**WHAT THE TASK ASKS:** Beginning with the first line of the data below, extract each line up to and including the one containing "outlet('outlet on the right". Copy them exactly and add nothing.

**INFORMATION SHOWN:**

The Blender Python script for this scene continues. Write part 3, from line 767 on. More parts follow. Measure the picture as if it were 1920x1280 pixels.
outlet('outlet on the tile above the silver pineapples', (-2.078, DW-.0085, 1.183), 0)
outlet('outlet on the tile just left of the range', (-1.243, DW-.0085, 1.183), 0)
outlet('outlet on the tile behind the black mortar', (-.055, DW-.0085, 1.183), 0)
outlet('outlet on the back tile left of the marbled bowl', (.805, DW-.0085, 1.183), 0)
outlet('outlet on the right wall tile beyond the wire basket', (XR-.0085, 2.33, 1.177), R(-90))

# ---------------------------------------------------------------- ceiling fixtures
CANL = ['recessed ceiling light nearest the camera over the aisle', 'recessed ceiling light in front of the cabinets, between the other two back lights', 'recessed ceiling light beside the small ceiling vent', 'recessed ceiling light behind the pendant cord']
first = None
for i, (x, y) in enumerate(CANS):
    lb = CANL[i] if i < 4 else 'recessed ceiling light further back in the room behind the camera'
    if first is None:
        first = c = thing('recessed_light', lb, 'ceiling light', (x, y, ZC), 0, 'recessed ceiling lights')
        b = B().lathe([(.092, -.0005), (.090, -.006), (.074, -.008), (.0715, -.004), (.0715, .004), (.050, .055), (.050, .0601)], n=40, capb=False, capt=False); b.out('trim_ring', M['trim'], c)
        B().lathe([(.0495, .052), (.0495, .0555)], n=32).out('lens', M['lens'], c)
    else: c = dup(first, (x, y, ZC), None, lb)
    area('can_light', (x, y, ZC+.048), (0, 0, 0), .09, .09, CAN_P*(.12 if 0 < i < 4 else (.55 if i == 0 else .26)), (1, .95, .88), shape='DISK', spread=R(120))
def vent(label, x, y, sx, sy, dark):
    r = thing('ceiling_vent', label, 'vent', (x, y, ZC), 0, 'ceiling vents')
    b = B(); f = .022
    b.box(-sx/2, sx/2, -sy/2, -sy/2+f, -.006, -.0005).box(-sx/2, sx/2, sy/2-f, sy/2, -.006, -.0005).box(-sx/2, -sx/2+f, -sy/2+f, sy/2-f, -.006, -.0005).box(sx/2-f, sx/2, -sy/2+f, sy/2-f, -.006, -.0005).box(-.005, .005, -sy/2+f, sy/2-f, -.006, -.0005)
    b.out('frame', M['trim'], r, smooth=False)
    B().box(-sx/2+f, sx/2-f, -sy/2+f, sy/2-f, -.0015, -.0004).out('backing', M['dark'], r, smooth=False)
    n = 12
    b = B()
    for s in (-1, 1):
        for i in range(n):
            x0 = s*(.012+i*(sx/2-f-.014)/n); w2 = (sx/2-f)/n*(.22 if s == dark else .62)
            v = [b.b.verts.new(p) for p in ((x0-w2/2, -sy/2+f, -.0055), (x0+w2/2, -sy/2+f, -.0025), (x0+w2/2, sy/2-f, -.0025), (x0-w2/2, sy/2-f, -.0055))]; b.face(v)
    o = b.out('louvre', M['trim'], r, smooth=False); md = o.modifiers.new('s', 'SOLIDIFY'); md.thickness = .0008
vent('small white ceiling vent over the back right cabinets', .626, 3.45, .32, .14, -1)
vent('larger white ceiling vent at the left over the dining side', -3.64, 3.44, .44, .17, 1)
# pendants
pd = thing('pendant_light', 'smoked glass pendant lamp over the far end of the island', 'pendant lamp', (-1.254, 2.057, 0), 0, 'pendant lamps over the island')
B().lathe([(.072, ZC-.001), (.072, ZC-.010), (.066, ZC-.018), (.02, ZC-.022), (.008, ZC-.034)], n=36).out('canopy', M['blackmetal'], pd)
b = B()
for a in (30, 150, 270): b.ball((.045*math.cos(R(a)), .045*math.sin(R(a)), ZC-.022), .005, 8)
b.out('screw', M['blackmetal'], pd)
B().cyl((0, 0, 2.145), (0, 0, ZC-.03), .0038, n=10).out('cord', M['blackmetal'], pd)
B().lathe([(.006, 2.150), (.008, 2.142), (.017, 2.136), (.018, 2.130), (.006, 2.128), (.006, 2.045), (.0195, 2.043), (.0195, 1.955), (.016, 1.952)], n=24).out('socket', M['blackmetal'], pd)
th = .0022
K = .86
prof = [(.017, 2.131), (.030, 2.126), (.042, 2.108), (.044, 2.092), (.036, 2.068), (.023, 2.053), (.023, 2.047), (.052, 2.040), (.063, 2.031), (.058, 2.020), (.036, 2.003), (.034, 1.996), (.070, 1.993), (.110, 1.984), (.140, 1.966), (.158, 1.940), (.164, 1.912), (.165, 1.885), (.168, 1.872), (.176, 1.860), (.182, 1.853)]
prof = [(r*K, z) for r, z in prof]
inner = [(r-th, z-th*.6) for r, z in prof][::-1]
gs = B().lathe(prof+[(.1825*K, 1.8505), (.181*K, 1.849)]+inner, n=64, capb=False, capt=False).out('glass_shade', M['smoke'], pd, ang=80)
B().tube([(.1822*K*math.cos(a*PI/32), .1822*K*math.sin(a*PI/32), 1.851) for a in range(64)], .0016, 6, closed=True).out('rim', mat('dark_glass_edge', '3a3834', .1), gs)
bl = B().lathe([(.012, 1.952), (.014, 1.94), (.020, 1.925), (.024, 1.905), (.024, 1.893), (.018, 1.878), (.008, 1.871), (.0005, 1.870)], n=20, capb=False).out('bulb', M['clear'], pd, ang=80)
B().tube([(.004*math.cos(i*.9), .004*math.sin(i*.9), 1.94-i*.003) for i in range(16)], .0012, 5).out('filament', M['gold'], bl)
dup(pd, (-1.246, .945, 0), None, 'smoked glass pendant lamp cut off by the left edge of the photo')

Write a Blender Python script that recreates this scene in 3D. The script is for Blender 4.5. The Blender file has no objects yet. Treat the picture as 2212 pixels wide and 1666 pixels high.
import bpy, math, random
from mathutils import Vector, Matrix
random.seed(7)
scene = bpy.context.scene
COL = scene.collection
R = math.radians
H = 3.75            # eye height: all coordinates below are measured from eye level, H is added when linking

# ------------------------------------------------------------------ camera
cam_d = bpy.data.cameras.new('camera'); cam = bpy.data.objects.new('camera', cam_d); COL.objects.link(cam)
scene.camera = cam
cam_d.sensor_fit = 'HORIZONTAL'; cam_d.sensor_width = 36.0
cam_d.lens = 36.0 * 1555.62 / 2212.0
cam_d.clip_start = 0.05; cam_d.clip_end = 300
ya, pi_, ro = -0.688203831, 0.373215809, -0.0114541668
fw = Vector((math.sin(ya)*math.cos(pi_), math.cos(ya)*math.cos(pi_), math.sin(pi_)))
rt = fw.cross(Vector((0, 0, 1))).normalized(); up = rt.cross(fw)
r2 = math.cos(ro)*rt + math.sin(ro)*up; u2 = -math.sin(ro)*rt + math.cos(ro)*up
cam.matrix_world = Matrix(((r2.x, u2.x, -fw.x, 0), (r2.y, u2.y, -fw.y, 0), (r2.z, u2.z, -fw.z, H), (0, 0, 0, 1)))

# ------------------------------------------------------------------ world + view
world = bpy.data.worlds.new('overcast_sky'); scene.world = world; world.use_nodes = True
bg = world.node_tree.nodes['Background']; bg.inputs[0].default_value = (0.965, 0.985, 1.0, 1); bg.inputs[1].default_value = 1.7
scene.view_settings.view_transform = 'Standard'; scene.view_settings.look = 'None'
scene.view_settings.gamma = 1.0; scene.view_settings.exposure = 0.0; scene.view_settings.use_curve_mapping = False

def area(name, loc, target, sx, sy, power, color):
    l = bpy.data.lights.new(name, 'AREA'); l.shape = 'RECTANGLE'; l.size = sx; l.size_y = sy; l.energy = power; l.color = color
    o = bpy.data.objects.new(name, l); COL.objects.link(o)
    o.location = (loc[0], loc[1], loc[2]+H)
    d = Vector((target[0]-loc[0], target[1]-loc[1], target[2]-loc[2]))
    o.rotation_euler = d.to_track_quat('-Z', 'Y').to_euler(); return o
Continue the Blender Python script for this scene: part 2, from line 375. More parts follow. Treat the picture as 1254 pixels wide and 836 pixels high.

**ANSWER TO THIS TASK:**
The Blender Python script for this scene continues. Write part 3, from line 767 on. More parts follow. Measure the picture as if it were 1920x1280 pixels.
outlet('outlet on the tile above the silver pineapples', (-2.078, DW-.0085, 1.183), 0)
outlet('outlet on the tile just left of the range', (-1.243, DW-.0085, 1.183), 0)
outlet('outlet on the tile behind the black mortar', (-.055, DW-.0085, 1.183), 0)
outlet('outlet on the back tile left of the marbled bowl', (.805, DW-.0085, 1.183), 0)
outlet('outlet on the right wall tile beyond the wire basket', (XR-.0085, 2.33, 1.177), R(-90))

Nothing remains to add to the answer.